* DATA EXTRACT:
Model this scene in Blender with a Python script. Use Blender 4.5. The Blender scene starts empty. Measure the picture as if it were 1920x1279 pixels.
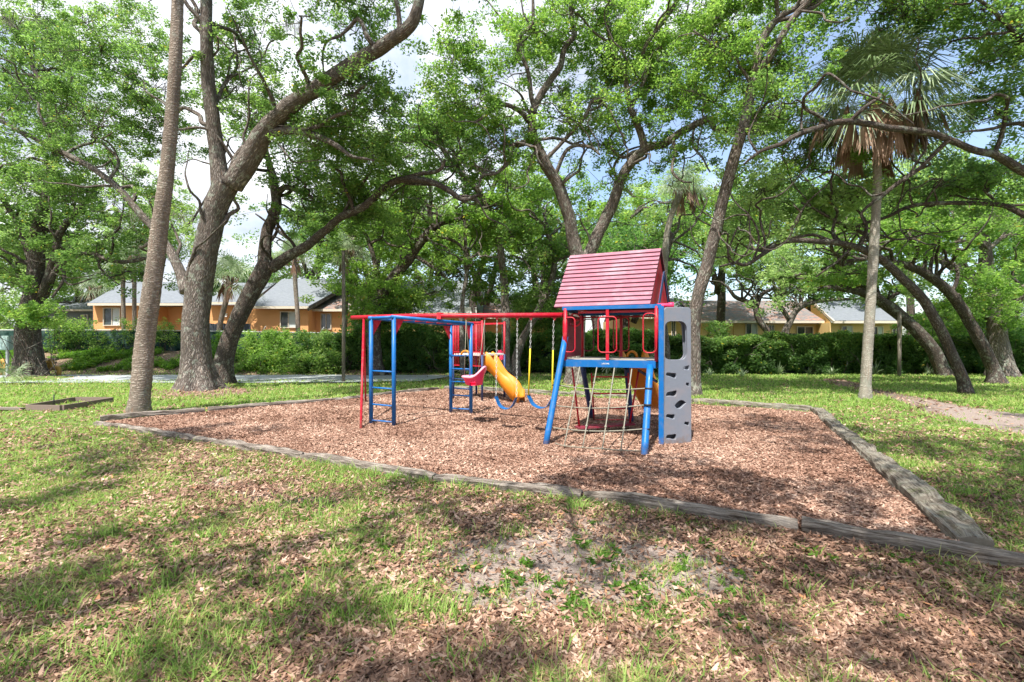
import bpy, bmesh, math, random
import numpy as np
from mathutils import Vector, Matrix
S = bpy.context.scene
COL = S.collection
HC, FP, CX, CY = 1.65, 907.0, 960.0, 639.5
R = math.radians
rnd = random.Random(7)

def P(px, py, Y):
    return np.array([(px-CX)/FP*Y, Y, HC+(CY-py)/FP*Y])
def G(px, py):
    Y = HC*FP/(py-CY)
    return np.array([(px-CX)/FP*Y, Y, 0.0])
def V3(a): return np.array(a, float)

# ------------------------------------------------------------------ noise
def _h(ix, iy, seed):
    n = (ix.astype(np.int64)*374761393 + iy.astype(np.int64)*668265263 + seed*974711) & 0x7fffffff
    n = ((n ^ (n >> 13))*1274126177) & 0x7fffffff
    return ((n ^ (n >> 16)) & 0xffff)/65535.0
def vn(x, y, seed=0):
    x = np.asarray(x, float); y = np.asarray(y, float)
    ix, iy = np.floor(x), np.floor(y); fx, fy = x-ix, y-iy
    fx = fx*fx*(3-2*fx); fy = fy*fy*(3-2*fy)
    a = _h(ix, iy, seed); b = _h(ix+1, iy, seed); c = _h(ix, iy+1, seed); d = _h(ix+1, iy+1, seed)
    return (a*(1-fx)+b*fx)*(1-fy)+(c*(1-fx)+d*fx)*fy
def fbm(x, y, s, seed=0, o=3):
    r = 0; a = .5; t = 0
    for k in range(o):
        r = r+a*vn(np.asarray(x)*s*2**k, np.asarray(y)*s*2**k, seed+k*17); t += a; a *= .55
    return r/t
def ss(a, b, x):
    t = np.clip((x-a)/(b-a), 0, 1); return t*t*(3-2*t)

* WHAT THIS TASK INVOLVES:
Set the lines above down again, word for word, from the first through the one containing "def V3(a): return np.array(a, float)"; pictures excluded.

* THE RESULT:
Model this scene in Blender with a Python script. Use Blender 4.5. The Blender scene starts empty. Measure the picture as if it were 1920x1279 pixels.
import bpy, bmesh, math, random
import numpy as np
from mathutils import Vector, Matrix
S = bpy.context.scene
COL = S.collection
HC, FP, CX, CY = 1.65, 907.0, 960.0, 639.5
R = math.radians
rnd = random.Random(7)

def P(px, py, Y):
    return np.array([(px-CX)/FP*Y, Y, HC+(CY-py)/FP*Y])
def G(px, py):
    Y = HC*FP/(py-CY)
    return np.array([(px-CX)/FP*Y, Y, 0.0])
def V3(a): return np.array(a, float)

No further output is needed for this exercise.